=== DATA SHOWN ===

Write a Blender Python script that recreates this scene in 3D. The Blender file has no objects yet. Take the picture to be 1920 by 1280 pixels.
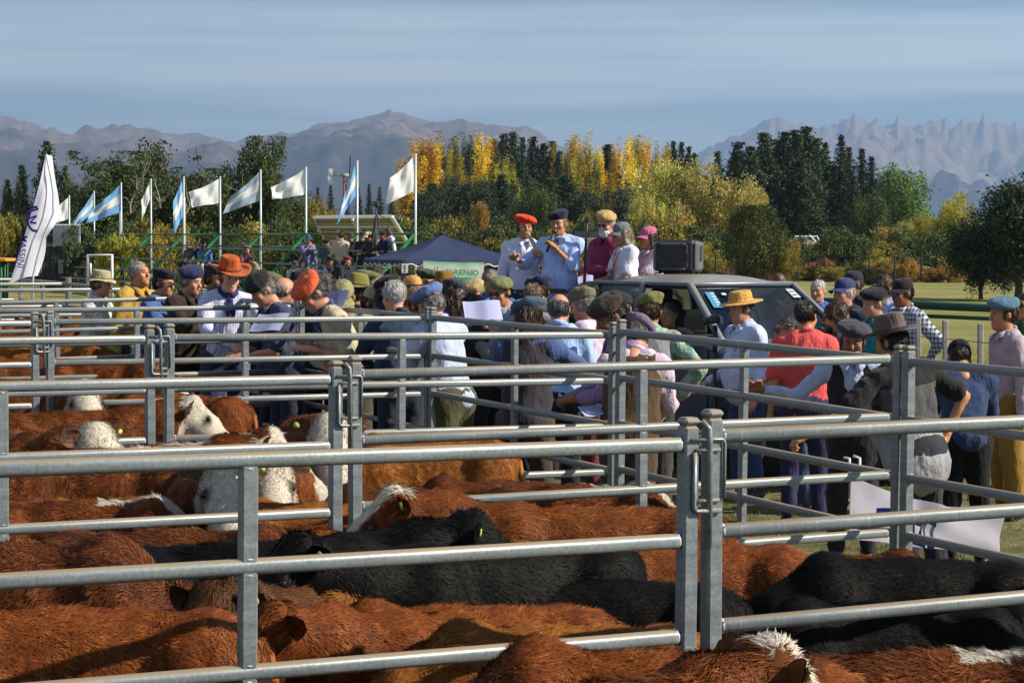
import bpy, math, random
import numpy as np
from mathutils import Vector, Matrix, Euler, noise as mnoise
random.seed(7); rng = np.random.default_rng(7)
SC = bpy.context.scene
R = math.radians
PI = math.pi

# ---------------------------------------------------------------- camera
CAM_H = 2.098
F_PX = 3751.5                      # focal length in pixels of the 1920 px wide photograph
cd = bpy.data.cameras.new('camera'); cam = bpy.data.objects.new('camera', cd)
SC.collection.objects.link(cam)
cd.sensor_width = 36.0; cd.lens = 36.0 * F_PX / 1920.0
cd.clip_start = 0.1; cd.clip_end = 60000
PITCH = 0.045752; ROLL = 0.004937
cam.rotation_mode = 'QUATERNION'
cam.matrix_world = (Matrix.Translation((0, 0, CAM_H)) @ Matrix.Rotation(PI/2 - PITCH, 4, 'X') @ Matrix.Rotation(ROLL, 4, 'Z'))
SC.camera = cam

# ---------------------------------------------------------------- world, sun, exposure
SUN_AZ, SUN_EL = R(101), R(35)
SKY_STRENGTH = 0.102
SUN_STRENGTH = 5.0
w = bpy.data.worlds.new('World'); SC.world = w; w.use_nodes = True
nt = w.node_tree; N = nt.nodes; N.clear()
def nd(t, tree=None, **k):
    n = (tree or nt).nodes.new(t)
    for a, b in k.items(): setattr(n, a, b)
    return n
out = nd('ShaderNodeOutputWorld'); bg = nd('ShaderNodeBackground'); bg.inputs[1].default_value = SKY_STRENGTH
sky = nd('ShaderNodeTexSky', sky_type='NISHITA'); sky.sun_disc = False
sky.sun_elevation = SUN_EL; sky.sun_rotation = SUN_AZ; sky.altitude = 900; sky.air_density = 1.0; sky.dust_density = 0.4; sky.ozone_density = 2.5
tc = nd('ShaderNodeTexCoord')
mp = nd('ShaderNodeMapping'); mp.inputs['Scale'].default_value = (2.2, 2.2, 60.0)
no = nd('ShaderNodeTexNoise'); no.inputs['Scale'].default_value = 1.6; no.inputs['Detail'].default_value = 6; no.inputs['Roughness'].default_value = 0.55
mp2 = nd('ShaderNodeMapping'); mp2.inputs['Scale'].default_value = (3.2, 3.2, 14.0); mp2.inputs['Location'].default_value = (0.0, 0.35, 0.0)
no2 = nd('ShaderNodeTexNoise'); no2.inputs['Scale'].default_value = 1.0; no2.inputs['Detail'].default_value = 3
sep = nd('ShaderNodeSeparateXYZ')
band = nd('ShaderNodeValToRGB')   # how much thin stratus stands at each height above the horizon
cr = band.color_ramp; cr.interpolation = 'EASE'
cr.elements[0].position = 0.0; cr.elements[0].color = (0.62,)*3 + (1,)
cr.elements[1].position = 1.0; cr.elements[1].color = (0.25,)*3 + (1,)
for p, v in ((0.030, 0.70), (0.048, 0.55), (0.058, 0.18), (0.070, 0.12), (0.080, 0.78), (0.100, 0.82), (0.122, 0.45), (0.18, 0.3)):
    e = cr.elements.new(p); e.color = (v, v, v, 1)
def math_n(op, a=None, b=None, tree=None, clamp=False):
    n = nd('ShaderNodeMath', tree, operation=op, use_clamp=clamp)
    for i, x in enumerate((a, b)):
        if x is None: continue
        if isinstance(x, (int, float)): n.inputs[i].default_value = x
        else: (tree or nt).links.new(x, n.inputs[i])
    return n.outputs[0]
L = nt.links.new
L(tc.outputs['Generated'], mp.inputs[0]); L(mp.outputs[0], no.inputs['Vector'])
L(tc.outputs['Generated'], mp2.inputs[0]); L(mp2.outputs[0], no2.inputs['Vector'])
L(tc.outputs['Generated'], sep.inputs[0])
zz = math_n('ADD', sep.outputs[2], math_n('MULTIPLY', math_n('SUBTRACT', no2.outputs[0], 0.5), 0.055))
L(zz, band.inputs[0])
den = math_n('ADD', band.outputs[0], math_n('MULTIPLY', math_n('SUBTRACT', no.outputs[0], 0.5), 1.5), clamp=True)
den = math_n('MULTIPLY', den, 0.85)
mix = nd('ShaderNodeMix', data_type='RGBA'); mix.inputs['B'].default_value = (5.1, 5.5, 5.6, 1)
hs = nd('ShaderNodeHueSaturation'); hs.inputs['Saturation'].default_value = 1.25; hs.inputs['Value'].default_value = 0.50
L(sky.outputs[0], hs.inputs['Color'])
L(den, mix.inputs['Factor']); L(hs.outputs[0], mix.inputs['A']); L(mix.outputs['Result'], bg.inputs[0]); L(bg.outputs[0], out.inputs[0])
sl = bpy.data.lights.new('sun', 'SUN'); so = bpy.data.objects.new('sun', sl); SC.collection.objects.link(so)
sl.energy = SUN_STRENGTH; sl.angle = R(0.53); sl.color = (1.0, 0.905, 0.75)
SUN_DIR = Vector((math.sin(SUN_AZ)*math.cos(SUN_EL), math.cos(SUN_AZ)*math.cos(SUN_EL), math.sin(SUN_EL)))
so.rotation_euler = SUN_DIR.to_track_quat('Z', 'Y').to_euler(); so.location = (30, 20, 40)
vs = SC.view_settings
vs.view_transform = 'Standard'; vs.look = 'None'; vs.exposure = 0.78; vs.gamma = 1.0; vs.use_curve_mapping = False
SC.render.engine = 'CYCLES'
cy = SC.cycles
cy.max_bounces = 5; cy.diffuse_bounces = 2; cy.glossy_bounces = 2; cy.transmission_bounces = 4; cy.volume_bounces = 0; cy.transparent_max_bounces = 6
cy.use_denoising = True; cy.sample_clamp_indirect = 4.0; cy.caustics_reflective = False; cy.caustics_refractive = False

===

Reproduce every line precisely as given, omitting all pictures.

OUTPUT FOR THIS EXERCISE -
Write a Blender Python script that recreates this scene in 3D. The Blender file has no objects yet. Take the picture to be 1920 by 1280 pixels.
import bpy, math, random
import numpy as np
from mathutils import Vector, Matrix, Euler, noise as mnoise
random.seed(7); rng = np.random.default_rng(7)
SC = bpy.context.scene
R = math.radians
PI = math.pi

# ---------------------------------------------------------------- camera
CAM_H = 2.098
F_PX = 3751.5                      # focal length in pixels of the 1920 px wide photograph
cd = bpy.data.cameras.new('camera'); cam = bpy.data.objects.new('camera', cd)
SC.collection.objects.link(cam)
cd.sensor_width = 36.0; cd.lens = 36.0 * F_PX / 1920.0
cd.clip_start = 0.1; cd.clip_end = 60000
PITCH = 0.045752; ROLL = 0.004937
cam.rotation_mode = 'QUATERNION'
cam.matrix_world = (Matrix.Translation((0, 0, CAM_H)) @ Matrix.Rotation(PI/2 - PITCH, 4, 'X') @ Matrix.Rotation(ROLL, 4, 'Z'))
SC.camera = cam

# ---------------------------------------------------------------- world, sun, exposure
SUN_AZ, SUN_EL = R(101), R(35)
SKY_STRENGTH = 0.102
SUN_STRENGTH = 5.0
w = bpy.data.worlds.new('World'); SC.world = w; w.use_nodes = True
nt = w.node_tree; N = nt.nodes; N.clear()
def nd(t, tree=None, **k):
    n = (tree or nt).nodes.new(t)
    for a, b in k.items(): setattr(n, a, b)
    return n
out = nd('ShaderNodeOutputWorld'); bg = nd('ShaderNodeBackground'); bg.inputs[1].default_value = SKY_STRENGTH
sky = nd('ShaderNodeTexSky', sky_type='NISHITA'); sky.sun_disc = False
sky.sun_elevation = SUN_EL; sky.sun_rotation = SUN_AZ; sky.altitude = 900; sky.air_density = 1.0; sky.dust_density = 0.4; sky.ozone_density = 2.5
tc = nd('ShaderNodeTexCoord')
mp = nd('ShaderNodeMapping'); mp.inputs['Scale'].default_value = (2.2, 2.2, 60.0)
no = nd('ShaderNodeTexNoise'); no.inputs['Scale'].default_value = 1.6; no.inputs['Detail'].default_value = 6; no.inputs['Roughness'].default_value = 0.55
mp2 = nd('ShaderNodeMapping'); mp2.inputs['Scale'].default_value = (3.2, 3.2, 14.0); mp2.inputs['Location'].default_value = (0.0, 0.35, 0.0)
no2 = nd('ShaderNodeTexNoise'); no2.inputs['Scale'].default_value = 1.0; no2.inputs['Detail'].default_value = 3
sep = nd('ShaderNodeSeparateXYZ')
band = nd('ShaderNodeValToRGB')   # how much thin stratus stands at each height above the horizon
cr = band.color_ramp; cr.interpolation = 'EASE'
cr.elements[0].position = 0.0; cr.elements[0].color = (0.62,)*3 + (1,)
cr.elements[1].position = 1.0; cr.elements[1].color = (0.25,)*3 + (1,)
for p, v in ((0.030, 0.70), (0.048, 0.55), (0.058, 0.18), (0.070, 0.12), (0.080, 0.78), (0.100, 0.82), (0.122, 0.45), (0.18, 0.3)):
    e = cr.elements.new(p); e.color = (v, v, v, 1)
def math_n(op, a=None, b=None, tree=None, clamp=False):
    n = nd('ShaderNodeMath', tree, operation=op, use_clamp=clamp)
    for i, x in enumerate((a, b)):
        if x is None: continue
        if isinstance(x, (int, float)): n.inputs[i].default_value = x
        else: (tree or nt).links.new(x, n.inputs[i])
    return n.outputs[0]
L = nt.links.new
L(tc.outputs['Generated'], mp.inputs[0]); L(mp.outputs[0], no.inputs['Vector'])
L(tc.outputs['Generated'], mp2.inputs[0]); L(mp2.outputs[0], no2.inputs['Vector'])
L(tc.outputs['Generated'], sep.inputs[0])
zz = math_n('ADD', sep.outputs[2], math_n('MULTIPLY', math_n('SUBTRACT', no2.outputs[0], 0.5), 0.055))
L(zz, band.inputs[0])
den = math_n('ADD', band.outputs[0], math_n('MULTIPLY', math_n('SUBTRACT', no.outputs[0], 0.5), 1.5), clamp=True)
den = math_n('MULTIPLY', den, 0.85)
mix = nd('ShaderNodeMix', data_type='RGBA'); mix.inputs['B'].default_value = (5.1, 5.5, 5.6, 1)
hs = nd('ShaderNodeHueSaturation'); hs.inputs['Saturation'].default_value = 1.25; hs.inputs['Value'].default_value = 0.50
L(sky.outputs[0], hs.inputs['Color'])
L(den, mix.inputs['Factor']); L(hs.outputs[0], mix.inputs['A']); L(mix.outputs['Result'], bg.inputs[0]); L(bg.outputs[0], out.inputs[0])
sl = bpy.data.lights.new('sun', 'SUN'); so = bpy.data.objects.new('sun', sl); SC.collection.objects.link(so)
sl.energy = SUN_STRENGTH; sl.angle = R(0.53); sl.color = (1.0, 0.905, 0.75)
SUN_DIR = Vector((math.sin(SUN_AZ)*math.cos(SUN_EL), math.cos(SUN_AZ)*math.cos(SUN_EL), math.sin(SUN_EL)))
so.rotation_euler = SUN_DIR.to_track_quat('Z', 'Y').to_euler(); so.location = (30, 20, 40)
vs = SC.view_settings
vs.view_transform = 'Standard'; vs.look = 'None'; vs.exposure = 0.78; vs.gamma = 1.0; vs.use_curve_mapping = False
SC.render.engine = 'CYCLES'
cy = SC.cycles
cy.max_bounces = 5; cy.diffuse_bounces = 2; cy.glossy_bounces = 2; cy.transmission_bounces = 4; cy.volume_bounces = 0; cy.transparent_max_bounces = 6
cy.use_denoising = True; cy.sample_clamp_indirect = 4.0; cy.caustics_reflective = False; cy.caustics_refractive = False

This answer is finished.